7 things to do after NaNoWriMo

Glory in your achievement: this is awesome. Reap your rewards and harvest the best of what you've done. Here are 7 lovely, useful, rewarding things to do now that you've finished NaNoWriMo.

1. Celebrate!

Rejoice in your achievement and the sheer amount of writing, discipline, and dedication you've shown. We often promise ourselves rewards and celebration, and then don't carry through. We turn all adult about it, because everything else has piled up and needs time and attention, but our creative selves are like toddlers and that toddler needs you to follow through. You promised it stuff, so it's time to party. I find celebrating all on my own can feel flat, so I bribe close friends with food and wine to come celebrate with me and force them to listen to me read my favourite parts aloud. Toast your success!


2. Let both of you rest

Give yourself a rest too, a week or two of lots of sleep and calm, gentle doings. If you've finished your novel, let it rest for a couple of months. You can come back to it in February - or even April, if you're living in the northern hemisphere, when the world warms up with optimism again. This will give you a fresh perspective and a good amount of distance when you do come back to it, but it'll also help in another way. One of the weird magics of creative work is that stuff happens when we're not working on something. Let your novel over-winter. And let yourself soak in a warm bath and a glow of achievement.

3. Reflect

With everything you write, you learn new things. If you feel restless and not sure what to do with yourself now that you've finished, spend an hour or two in a coffee shop with your notebook, jotting down your discoveries. What have you learnt about writing and shaping novels? What have you learnt about your own writing practice - what works best for you and what helps you write?

4. Keep writing

Letting your novel rest doesn't mean you stop writing until February or April. Do rest for a week or two and then write something new at a gentler pace. The pace you set in NaNoWriMo is extreme, designed to blast past your internal editor and leap over obstacles, to discover that you can. Few professional writers write that much in a month, even when they write full-time. It's also designed to build a writing habit, though, and you do want to keep that. What's a sustainable amount of time to spend writing - one evening a week? Three a fortnight? Every other lunchtime? Keep using that. It builds a writing habit and it keeps your hand in, like artists' daily sketches. Write something (or somethings) completely different from your novel. If you want ideas, I have a growing batch of writing prompts on the blog.

5. Keep the community

Much of the joy and motivation of NaNo comes from the community - so hold onto that. Join a writers' group in your area or start one yourself, so you can share your creations and your progress. Much of writing is about being alone; this part doesn't need to be. If you're using the writers' seed packets, they have group versions for writers' groups and writing buddies to play the games together, co-creating stories. You don't have to know local writers to start a group: put up an ad in a local shop or the local online classifieds. That's how my best writers' group got started! If you have a writing buddy in a different place, email each other instalments.

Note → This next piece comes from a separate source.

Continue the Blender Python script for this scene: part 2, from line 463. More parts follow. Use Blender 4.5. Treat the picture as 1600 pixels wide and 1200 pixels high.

6. Learn more about writing

With everything you write, you learn a swathe about writing and discover new hinterlands of things to learn. While your novel overwinters and you play around with other ideas, play around with other aspects of writing and learn more about it. Books on writing can have hugely helpful information and tips, but also be inhibiting and analytical (which is why I created the Story Elements course around games and activities): you need to process all that learning so it becomes part of your repertoire. (That's also why taking a break and working on something different can be valuable.)

7. Revisit your book

With all this in place, by February or April you should be ready to revisit the wonderful marvellous thing you've just finished writing - with new knowledge about writing, your wings spread a little further, and a regular writing habit consolidated. You'll discover some bits that don't work; you'll read parts that strike you to the heart and impress you so much that you can't quite believe you wrote that. You'll be ready to rework it, edit it, finesse it, whatever it needs, and you'll be able to see what it needs.


Congratulations. So sincerely. And I hope you're celebrating what you've achieved.